Dort werden die Hyksos als "Männer unedler Geburt aus dem Osten" bezeichnet, die "unsere Städte niederbrannten, die Göttertempel zerstörten und die Bewohner barbarisch behandelten". Sie wurden schließlich von einer einheimischen Dynastie von Pharaonen vertrieben, wanderten zurück in die Levante, landeten in Judäa und gründeten dort die Stadt Jerusalem, so Josephus' Bericht von Manetho.

Allerdings spreche wenig für eine solche direkte Verbindung zwischen den ehemaligen Herrschern von Ägypten und den Israeliten, schreibt die israelische Zeitung "Haaretz" in einem Artikel zu dem neuen Forschungsbericht. Immerhin liege eine Zeitspanne von 300 Jahren zwischen dem Fall der Hyksos in Ägypten um 1530 v.
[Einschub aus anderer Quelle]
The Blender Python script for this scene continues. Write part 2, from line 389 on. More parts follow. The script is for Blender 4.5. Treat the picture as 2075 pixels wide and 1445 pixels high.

Chr. und der ersten Erwähnung eines Volkes namens Israel auf einer Stele des ägyptischen Pharaos Merneptah Ende des 13. vorchristlichen Jahrhunderts.

biblischer Exodus?

"Haaretz" verweist auf den Ägyptologen Donald Redford, nach dem die biblische Geschichte des Exodus «entfernte kanaanitische Erinnerungen an die Vertreibung der Hyksos enthalten könnte". Das sei möglich, aber sehr schwer zu beweisen, so Daphna Ben-Tor, ehemalige Kuratorin für ägyptische Archäologie am Israel Museum in Jerusalem. Bis heute gebe es "keine archäologischen Beweise dafür, dass die Geschichte des Exodus ein bestimmtes historisches Ereignis widerspiegelt - weder unter Beteiligung der Hyksos noch der Israeliten".